What the task asks — Would you transcribe the listing that follows, character for character, and omit its images?

Information supplied —
****************
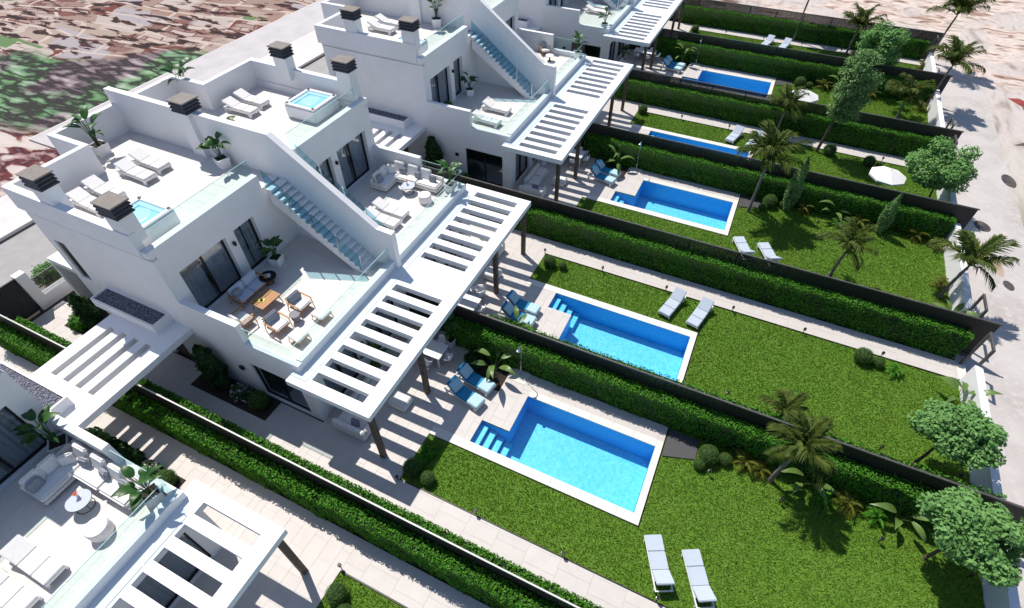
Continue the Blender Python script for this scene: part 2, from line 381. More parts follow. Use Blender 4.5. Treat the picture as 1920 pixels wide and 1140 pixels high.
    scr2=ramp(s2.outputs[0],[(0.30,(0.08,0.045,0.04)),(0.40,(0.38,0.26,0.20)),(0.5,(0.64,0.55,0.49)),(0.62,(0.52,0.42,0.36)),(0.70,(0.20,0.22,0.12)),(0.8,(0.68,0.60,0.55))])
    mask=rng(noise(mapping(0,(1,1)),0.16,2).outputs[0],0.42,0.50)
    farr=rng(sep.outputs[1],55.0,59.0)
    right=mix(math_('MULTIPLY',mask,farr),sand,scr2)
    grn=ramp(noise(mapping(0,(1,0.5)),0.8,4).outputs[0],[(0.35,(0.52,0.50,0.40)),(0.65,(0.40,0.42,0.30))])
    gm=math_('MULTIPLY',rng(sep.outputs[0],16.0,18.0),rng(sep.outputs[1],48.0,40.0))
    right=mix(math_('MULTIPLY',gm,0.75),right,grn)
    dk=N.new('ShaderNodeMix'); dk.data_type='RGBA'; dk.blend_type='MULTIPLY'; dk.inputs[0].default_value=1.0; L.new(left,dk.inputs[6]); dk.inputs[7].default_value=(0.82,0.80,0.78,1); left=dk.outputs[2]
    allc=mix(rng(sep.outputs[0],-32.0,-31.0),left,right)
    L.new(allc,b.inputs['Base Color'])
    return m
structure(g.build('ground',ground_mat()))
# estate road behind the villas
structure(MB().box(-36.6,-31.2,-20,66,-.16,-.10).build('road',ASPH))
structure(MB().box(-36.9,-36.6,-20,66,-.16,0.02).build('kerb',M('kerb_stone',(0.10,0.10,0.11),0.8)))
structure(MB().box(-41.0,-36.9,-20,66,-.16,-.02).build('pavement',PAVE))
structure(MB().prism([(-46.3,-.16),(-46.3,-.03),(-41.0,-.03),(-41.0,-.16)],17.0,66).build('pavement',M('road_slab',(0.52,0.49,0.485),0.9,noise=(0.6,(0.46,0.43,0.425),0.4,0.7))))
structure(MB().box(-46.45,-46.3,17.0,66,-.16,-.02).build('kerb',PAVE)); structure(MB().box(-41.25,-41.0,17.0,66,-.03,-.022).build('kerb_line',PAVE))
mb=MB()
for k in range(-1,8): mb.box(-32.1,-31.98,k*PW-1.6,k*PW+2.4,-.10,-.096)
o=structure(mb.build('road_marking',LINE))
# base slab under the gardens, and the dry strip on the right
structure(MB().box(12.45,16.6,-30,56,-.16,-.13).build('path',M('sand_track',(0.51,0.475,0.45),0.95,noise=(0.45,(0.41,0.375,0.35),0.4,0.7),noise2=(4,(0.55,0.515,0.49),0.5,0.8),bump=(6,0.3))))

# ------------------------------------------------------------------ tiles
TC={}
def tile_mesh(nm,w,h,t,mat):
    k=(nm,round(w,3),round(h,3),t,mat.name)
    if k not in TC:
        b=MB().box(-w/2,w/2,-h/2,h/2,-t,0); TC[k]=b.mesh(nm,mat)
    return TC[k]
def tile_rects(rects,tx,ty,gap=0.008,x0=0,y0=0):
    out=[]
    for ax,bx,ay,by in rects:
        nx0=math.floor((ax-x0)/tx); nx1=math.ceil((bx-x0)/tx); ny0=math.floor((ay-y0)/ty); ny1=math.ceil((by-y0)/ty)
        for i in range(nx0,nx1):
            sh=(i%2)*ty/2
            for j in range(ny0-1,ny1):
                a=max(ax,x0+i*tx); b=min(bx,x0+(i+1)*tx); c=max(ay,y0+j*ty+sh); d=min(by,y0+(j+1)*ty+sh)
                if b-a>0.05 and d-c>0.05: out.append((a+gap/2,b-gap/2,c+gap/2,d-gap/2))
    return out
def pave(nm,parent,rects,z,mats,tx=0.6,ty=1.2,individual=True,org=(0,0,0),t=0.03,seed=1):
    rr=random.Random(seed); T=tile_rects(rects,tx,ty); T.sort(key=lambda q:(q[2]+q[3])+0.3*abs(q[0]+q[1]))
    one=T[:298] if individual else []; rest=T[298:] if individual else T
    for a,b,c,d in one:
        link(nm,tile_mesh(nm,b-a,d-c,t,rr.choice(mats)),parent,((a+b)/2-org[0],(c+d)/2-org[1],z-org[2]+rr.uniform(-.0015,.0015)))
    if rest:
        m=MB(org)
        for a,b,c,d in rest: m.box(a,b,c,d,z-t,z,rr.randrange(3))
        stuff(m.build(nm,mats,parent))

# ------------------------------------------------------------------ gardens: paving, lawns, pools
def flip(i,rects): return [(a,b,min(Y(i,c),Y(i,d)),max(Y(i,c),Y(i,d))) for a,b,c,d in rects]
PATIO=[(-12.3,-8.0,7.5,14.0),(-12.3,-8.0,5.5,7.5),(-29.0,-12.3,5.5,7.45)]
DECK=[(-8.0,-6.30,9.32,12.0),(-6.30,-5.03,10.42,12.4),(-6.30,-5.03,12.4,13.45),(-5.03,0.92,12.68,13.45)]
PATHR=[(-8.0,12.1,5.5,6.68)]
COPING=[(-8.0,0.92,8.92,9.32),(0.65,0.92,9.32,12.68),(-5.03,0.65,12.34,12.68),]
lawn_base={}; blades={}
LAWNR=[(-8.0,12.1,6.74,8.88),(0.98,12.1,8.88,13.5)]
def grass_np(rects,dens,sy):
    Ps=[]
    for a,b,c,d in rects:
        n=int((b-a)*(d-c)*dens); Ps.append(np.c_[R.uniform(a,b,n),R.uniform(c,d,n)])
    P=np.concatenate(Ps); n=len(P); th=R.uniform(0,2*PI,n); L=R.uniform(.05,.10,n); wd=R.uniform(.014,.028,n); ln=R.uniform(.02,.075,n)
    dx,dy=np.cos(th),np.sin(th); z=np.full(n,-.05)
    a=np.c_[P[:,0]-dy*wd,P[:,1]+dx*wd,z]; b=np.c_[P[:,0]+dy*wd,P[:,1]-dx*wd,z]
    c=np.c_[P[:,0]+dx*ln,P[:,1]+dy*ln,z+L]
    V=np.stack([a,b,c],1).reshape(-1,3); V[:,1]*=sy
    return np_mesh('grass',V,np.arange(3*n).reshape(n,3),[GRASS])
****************
Exercise solution —
Continue the Blender Python script for this scene: part 2, from line 381. More parts follow. Use Blender 4.5. Treat the picture as 1920 pixels wide and 1140 pixels high.
    scr2=ramp(s2.outputs[0],[(0.30,(0.08,0.045,0.04)),(0.40,(0.38,0.26,0.20)),(0.5,(0.64,0.55,0.49)),(0.62,(0.52,0.42,0.36)),(0.70,(0.20,0.22,0.12)),(0.8,(0.68,0.60,0.55))])
    mask=rng(noise(mapping(0,(1,1)),0.16,2).outputs[0],0.42,0.50)
    farr=rng(sep.outputs[1],55.0,59.0)
    right=mix(math_('MULTIPLY',mask,farr),sand,scr2)
    grn=ramp(noise(mapping(0,(1,0.5)),0.8,4).outputs[0],[(0.35,(0.52,0.50,0.40)),(0.65,(0.40,0.42,0.30))])
    gm=math_('MULTIPLY',rng(sep.outputs[0],16.0,18.0),rng(sep.outputs[1],48.0,40.0))
    right=mix(math_('MULTIPLY',gm,0.75),right,grn)
    dk=N.new('ShaderNodeMix'); dk.data_type='RGBA'; dk.blend_type='MULTIPLY'; dk.inputs[0].default_value=1.0; L.new(left,dk.inputs[6]); dk.inputs[7].default_value=(0.82,0.80,0.78,1); left=dk.outputs[2]
    allc=mix(rng(sep.outputs[0],-32.0,-31.0),left,right)
    L.new(allc,b.inputs['Base Color'])
    return m
structure(g.build('ground',ground_mat()))
# estate road behind the villas
structure(MB().box(-36.6,-31.2,-20,66,-.16,-.10).build('road',ASPH))
structure(MB().box(-36.9,-36.6,-20,66,-.16,0.02).build('kerb',M('kerb_stone',(0.10,0.10,0.11),0.8)))
structure(MB().box(-41.0,-36.9,-20,66,-.16,-.02).build('pavement',PAVE))
structure(MB().prism([(-46.3,-.16),(-46.3,-.03),(-41.0,-.03),(-41.0,-.16)],17.0,66).build('pavement',M('road_slab',(0.52,0.49,0.485),0.9,noise=(0.6,(0.46,0.43,0.425),0.4,0.7))))
structure(MB().box(-46.45,-46.3,17.0,66,-.16,-.02).build('kerb',PAVE)); structure(MB().box(-41.25,-41.0,17.0,66,-.03,-.022).build('kerb_line',PAVE))
mb=MB()
for k in range(-1,8): mb.box(-32.1,-31.98,k*PW-1.6,k*PW+2.4,-.10,-.096)
o=structure(mb.build('road_marking',LINE))
# base slab under the gardens, and the dry strip on the right
structure(MB().box(12.45,16.6,-30,56,-.16,-.13).build('path',M('sand_track',(0.51,0.475,0.45),0.95,noise=(0.45,(0.41,0.375,0.35),0.4,0.7),noise2=(4,(0.55,0.515,0.49),0.5,0.8),bump=(6,0.3))))

# ------------------------------------------------------------------ tiles
TC={}
def tile_mesh(nm,w,h,t,mat):
    k=(nm,round(w,3),round(h,3),t,mat.name)
    if k not in TC:
        b=MB().box(-w/2,w/2,-h/2,h/2,-t,0); TC[k]=b.mesh(nm,mat)
    return TC[k]
def tile_rects(rects,tx,ty,gap=0.008,x0=0,y0=0):
    out=[]
    for ax,bx,ay,by in rects:
        nx0=math.floor((ax-x0)/tx); nx1=math.ceil((bx-x0)/tx); ny0=math.floor((ay-y0)/ty); ny1=math.ceil((by-y0)/ty)
        for i in range(nx0,nx1):
            sh=(i%2)*ty/2
            for j in range(ny0-1,ny1):
                a=max(ax,x0+i*tx); b=min(bx,x0+(i+1)*tx); c=max(ay,y0+j*ty+sh); d=min(by,y0+(j+1)*ty+sh)
                if b-a>0.05 and d-c>0.05: out.append((a+gap/2,b-gap/2,c+gap/2,d-gap/2))
    return out
def pave(nm,parent,rects,z,mats,tx=0.6,ty=1.2,individual=True,org=(0,0,0),t=0.03,seed=1):
    rr=random.Random(seed); T=tile_rects(rects,tx,ty); T.sort(key=lambda q:(q[2]+q[3])+0.3*abs(q[0]+q[1]))
    one=T[:298] if individual else []; rest=T[298:] if individual else T
    for a,b,c,d in one:
        link(nm,tile_mesh(nm,b-a,d-c,t,rr.choice(mats)),parent,((a+b)/2-org[0],(c+d)/2-org[1],z-org[2]+rr.uniform(-.0015,.0015)))
    if rest:
        m=MB(org)
        for a,b,c,d in rest: m.box(a,b,c,d,z-t,z,rr.randrange(3))
        stuff(m.build(nm,mats,parent))

# ------------------------------------------------------------------ gardens: paving, lawns, pools
def flip(i,rects): return [(a,b,min(Y(i,c),Y(i,d)),max(Y(i,c),Y(i,d))) for a,b,c,d in rects]
PATIO=[(-12.3,-8.0,7.5,14.0),(-12.3,-8.0,5.5,7.5),(-29.0,-12.3,5.5,7.45)]
DECK=[(-8.0,-6.30,9.32,12.0),(-6.30,-5.03,10.42,12.4),(-6.30,-5.03,12.4,13.45),(-5.03,0.92,12.68,13.45)]
PATHR=[(-8.0,12.1,5.5,6.68)]
COPING=[(-8.0,0.92,8.92,9.32),(0.65,0.92,9.32,12.68),(-5.03,0.65,12.34,12.68),]
lawn_base={}; blades={}
LAWNR=[(-8.0,12.1,6.74,8.88),(0.98,12.1,8.88,13.5)]
def grass_np(rects,dens,sy):
    Ps=[]
    for a,b,c,d in rects:
        n=int((b-a)*(d-c)*dens); Ps.append(np.c_[R.uniform(a,b,n),R.uniform(c,d,n)])
    P=np.concatenate(Ps); n=len(P); th=R.uniform(0,2*PI,n); L=R.uniform(.05,.10,n); wd=R.uniform(.014,.028,n); ln=R.uniform(.02,.075,n)
    dx,dy=np.cos(th),np.sin(th); z=np.full(n,-.05)
    a=np.c_[P[:,0]-dy*wd,P[:,1]+dx*wd,z]; b=np.c_[P[:,0]+dy*wd,P[:,1]-dx*wd,z]
    c=np.c_[P[:,0]+dx*ln,P[:,1]+dy*ln,z+L]
    V=np.stack([a,b,c],1).reshape(-1,3); V[:,1]*=sy
    return np_mesh('grass',V,np.arange(3*n).reshape(n,3),[GRASS])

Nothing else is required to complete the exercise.